Tapi perspektif ini berhadapan
dengan relatitas yang tidak bisa dipungkiri bahwa meski tidak terlalu kuat,
namun jumlah orang atau kelompok yang tergabung dalam jaringan sosial secara
online ini sangat besar. Dalam kondisi seperti itu, seringkali, kelemahan kecil
bisa ditutupi oleh sesuatunyang besar. Dalam
kasus revolusi Mesir misalnya, isu perubahan merupakan sesuatu yang sangat
penting. Puluhan tahun bangsa Mesir terbelenggu oleh suatu pemerintahan yang
tiran. Saat itu bangsa Mesir sudah muak dengan pemerintahan yang ada. Mereka
ingin berubah. Karena itu, tweet yang dilemparkan – bahkan oleh orang yang tak
dikenalpun – bisa mempengaruhi perilaku orang. Disini ada persamaan ide dan
tujuan antara penyampai pesan dan penerima pesan untuk melakukan sesuatu.

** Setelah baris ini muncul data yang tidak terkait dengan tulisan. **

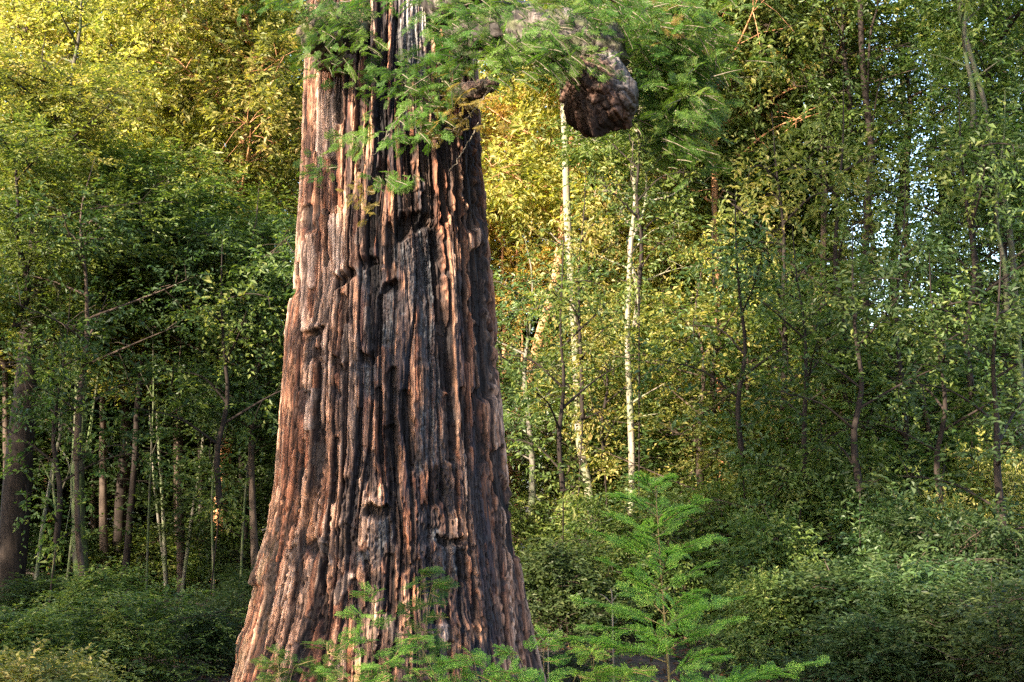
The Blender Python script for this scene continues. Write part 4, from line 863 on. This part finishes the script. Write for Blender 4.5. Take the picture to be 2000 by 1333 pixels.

Mereka bekerjasama untuk saling memberitahu, memberi dukungan untuk mencapai
tujuan dan kepentingan bersama.
Disinilah pentingnya
pemasar atau siapa saja yang memanfaatkan seseorang atau kelompok di Twitter
atau jejaring media sosial. Christakis dan Fowler memberikan ilustrasi, pada
tahun 2008, seorang insinyur 33 tahun Kolombia mampu memobilisasi 4,8 juta
orang untuk menghadiri rapat umum di seluruh dunia guna memprotes penyanderaan oleh
kelompok-kelompok revolusioner di negaranya. Insinyur itu memulai dari kelompok
kecil. Mulai dari dirinya sendiri, yang diikuti oleh lima orang teman dekatnya.
Kemudian merambah ke orang-orang lain
yang memiliki hubungan pribadi dengan para sandera, orang-orang lain yang
pernah senasib, orang-orang yang merasa empati, dan seterusnya ke jutaan orang
lain yang concerned dengan masalah penyanderaan dan pembelaan hak-hak asasi
manusia dan anti kekerasan. Mereka digerakkkan oleh tujuan yang sama, yakni
pembebesan sandera.
Pelajaran kedua yang
diperoleh dari febomena ini adalah bahwa untuk membuat menciptakan pengaruh,
yang diperlukan bukan hanya ketikohannya, tapi juga pengaruhnya atau kemampuan
dari sang tokoh untuk menjadi "influenceables." O'Reilly dan
Milano sangat persuasive. Mereka terhubung dengan jutaan orang followernya.
Tapi pada akhirnya, Fox yang hanya memiliki ribuan follower yang berhasil
mememenangkan penjualan. Ini berarti, untuk membuat sebuah perubahan, yang
diperlukan bukan sekadar dombanya, tapi juga penggembalanya.
Akhirnya, yang paling
penting bagi upaya untuk memanfaatkan kekuatan internet untuk mengubah perilaku
masyarakat adalah, pengelola harus belajar mengolah interaksi online sehingga
yang terinteraksi merasa seakan-akan dia berada di dunia nyata.